Monday, August 22, 2005

Overview of regulations for children's broadcasting

There are many arguments for regulating the programming of television where it is aimed at, or potentially viewed by children. A couple of good summaries are here and here. Given the ease that issues surrounding children can be used politically, I’m surprised the ACMA/ABA haven’t issued reams of guidelines and codes. They have, however, provided the Children’s Television Standards (CTS), which need to be met as a licencing condition for Australian television broadcasters. "The objective of the CTS is to ensure that children have access to a variety of quality television programs made specifically for them, including Australian drama and non-drama programs."

The CTS appears to be reviewed and updated regularly (see here and here). Perhaps this is not surprising as it has been observed:
The quality of children's programming on commercial television has been a major issue since the commencement of television in Australia. The basic policy position with regard to children and television has been as follows:
As a result the CTS outlines the ACMA/ABA must classify children’s programming before broadcast and; commercial broadcasters are required to meet minimum annual quotas of material in two classifications: 260 hours of children’s programs (C) and 130 hours of pre-school programs (P). C programs must include at least 32 hours of Australian children’s drama, 25 of which must be first release – meaning it is new content.

I am given the impression the ACMA/ABA establishes screening times for children’s programming through codes of practice, such as this (dated) one from the Federation of Australian Commercial Television Stations.

The CTS details acceptable advertising within programming for children, including their content, classification, ratio to programming and frequency.
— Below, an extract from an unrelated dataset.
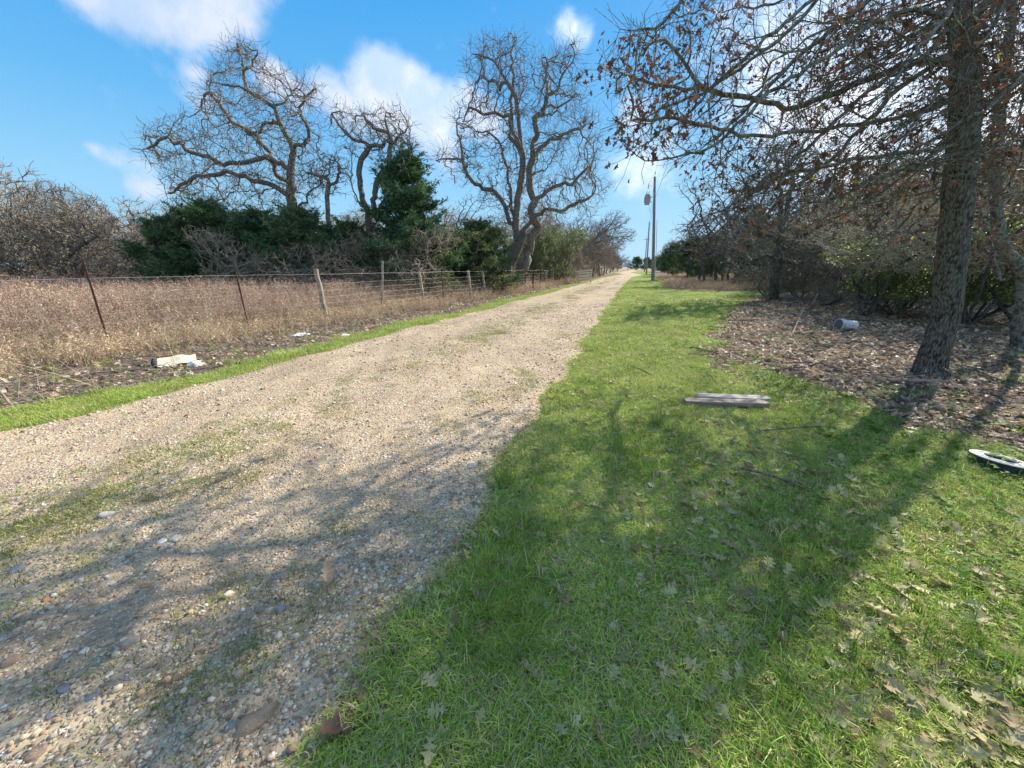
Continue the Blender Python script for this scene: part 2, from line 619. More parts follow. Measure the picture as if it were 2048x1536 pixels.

The ACMA/ABA also enforce the classification of advertising within periods that may be viewed by children, such as weekend sporting broadcasts as shown in this recent news release.

In July 2004 the ACMA/ABA established tighter regulations for advertising aimed at children, particularly food and beverages, in response to extended criticism from community and health groups.

From what I've seen compiling this brief summary, I expect the CTS is effective in maintaining community expectations of children's broadcasting - especially given the frequency of revisions the document appears to undergo.

Overview of Australian television code(s) of practice

The Australian television industry broadcasts following guidelines established by the Federal Government in the Broadcasting Services Act. These broadcasters are considered to self-regulate their programming by operating within the Code of Practice established by the Australian Communications and Media Authority (ACMA, formerly the Australian Broadcast Authority, ABA. I’ll refer to both as they still seem to be in the process of changing over).

This system is better described as co-regulation as the television industry follows agreed guidelines that are developed through consultation. The broadcasters can establish their own codes of practice and register them with the AMCA/ABA, such as those of the ABC and SBS, but the ACMA/ABA ultimately establishes standards with respect to particular matters. It is worth noting they can amend a code of practice “and whilst its breach attracts no ‘penalty’, the ABA may nevertheless impose conditions on the issue and/or renewal of licences.”

Professor David Flint, former Chairman of the Australian Broadcasting Authority, has said
The Australian system of co-regulation brings the regulation of broadcasting closer to the self-regulation the print media enjoys. Is this not more consistent to the standards of a democratic society, one where the various forms of media are converging?

He noted this relies on the power the AMCA/ABA has to regulate where codes of practice are lacking but he was satisfied the system operated successfully through comparison with attitudinal studies undertaken by the AMCA/ABA.

It is interesting Professor Flint thought complaints are not the best method to gauge community standards, suggesting they are not necessarily typical or representative. Complaints are, however, a democratic method for viewers to take issue with broadcasting.

Under this system of co-regulation complaints from viewers are directed to the offending station. They must be made in writing and within 30 days of the offending broadcast. The broadcaster then has 60 days to reply to your complaint. If they do not do this or you are unhappy with their response you are then encouraged to raise the issue with the ACMA/ABA, forwarding copies of any correspondence.

This system of regulation is not without critics. My view, not unlike Professor Flint, is it relies on a certain sort of person to pursue a complaint if they have to put it in writing. In recent years some complaints by politicians have been given discussion in the media, such as the 68 complaints made by former Senator Richard Alston, then Minister for Communications – the portfolio that oversaw the ABA. On that occasion the ABC’s Independent Complaint Review Executive dismissed all but two of these complaints:
It found the two instances were one of: "speculative reporting" and the second, a "tendency towards sarcasm" However, the review found 'AM' reported "reliably and competently" over 30 days of war coverage and that none of the Minister's complaints amounted to evidence of systemic anti-American or anti-coalition and partisan reporting.

An example of where the ACMA/ABA has acted in response to a broadcaster not responding to a complaint can be found here.